Oil rose further in Asian trade Tuesday, underpinned by a better-than-expected expansion in the US manufacturing sector, analysts said.
A weak greenback, which makes dollar-priced crude cheaper for holders of stronger currencies, was also an extra factor behind the higher futures, they added.
New York's main contract, light sweet crude for December delivery, advanced 26 cents to 78.39 dollars a barrel.
Brent North Sea crude for December delivery gained 19 cents to 76.74 dollars.
The two contracts closed firmer Monday, buoyed in part by the US manufacturing expansion.
The Institute of Supply Management said Monday its factory index, also known as the purchasing managers index, grew for a third consecutive month in October with a reading of 55.7 percent.

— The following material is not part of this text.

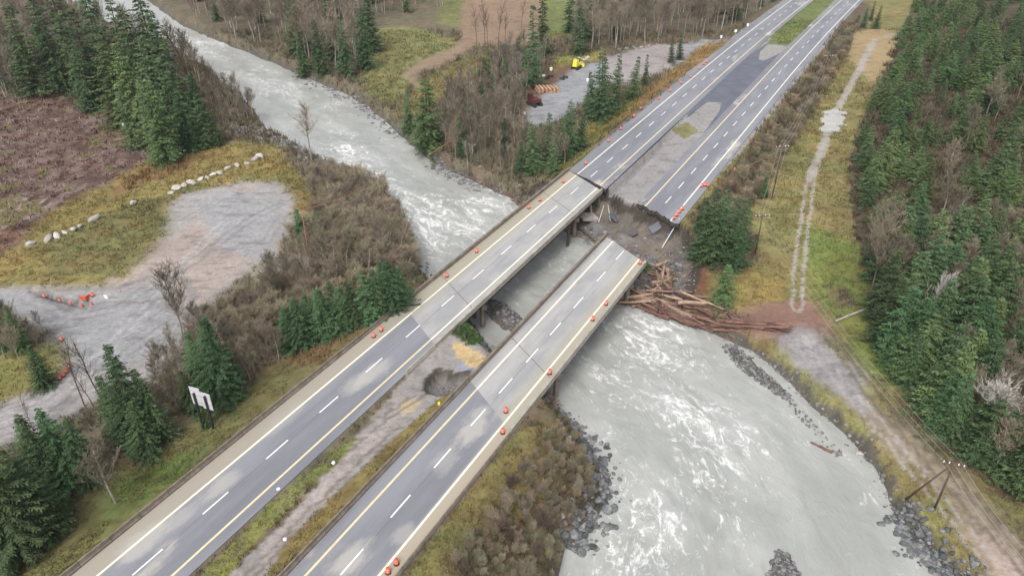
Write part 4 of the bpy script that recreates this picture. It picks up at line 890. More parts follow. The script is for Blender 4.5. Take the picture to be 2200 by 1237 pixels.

It was stronger than market expectations for a reading of 53 percent and the highest rate of growth since April 2006. Any number above 50 indicates growth.
"The reading marks the highest point in three and a half years," said Dariusz Kowalczyk, chief investment strategist with SJS Markets securities firm.
Among the sub-indexes in the survey, the employment index was 53.1 percent, marking a sharp turnaround from last month's 46.2 percent and suggesting that factories are starting to add jobs.
"This is the first time in a year and a half that US manufacturers increased employment, a factor that bodes well for Friday's payrolls report," said Kowalczyk.
The US is the world's biggest energy user and a recovery in its economy is seen as key to lifting global oil demand, which has been hit by the global financial crisis.
Official data released last Thursday showed US gross domestic product grew for the first time in a year, at a stronger-than-expected 3.5 percent annual rate in the third quarter, lifting market sentiment.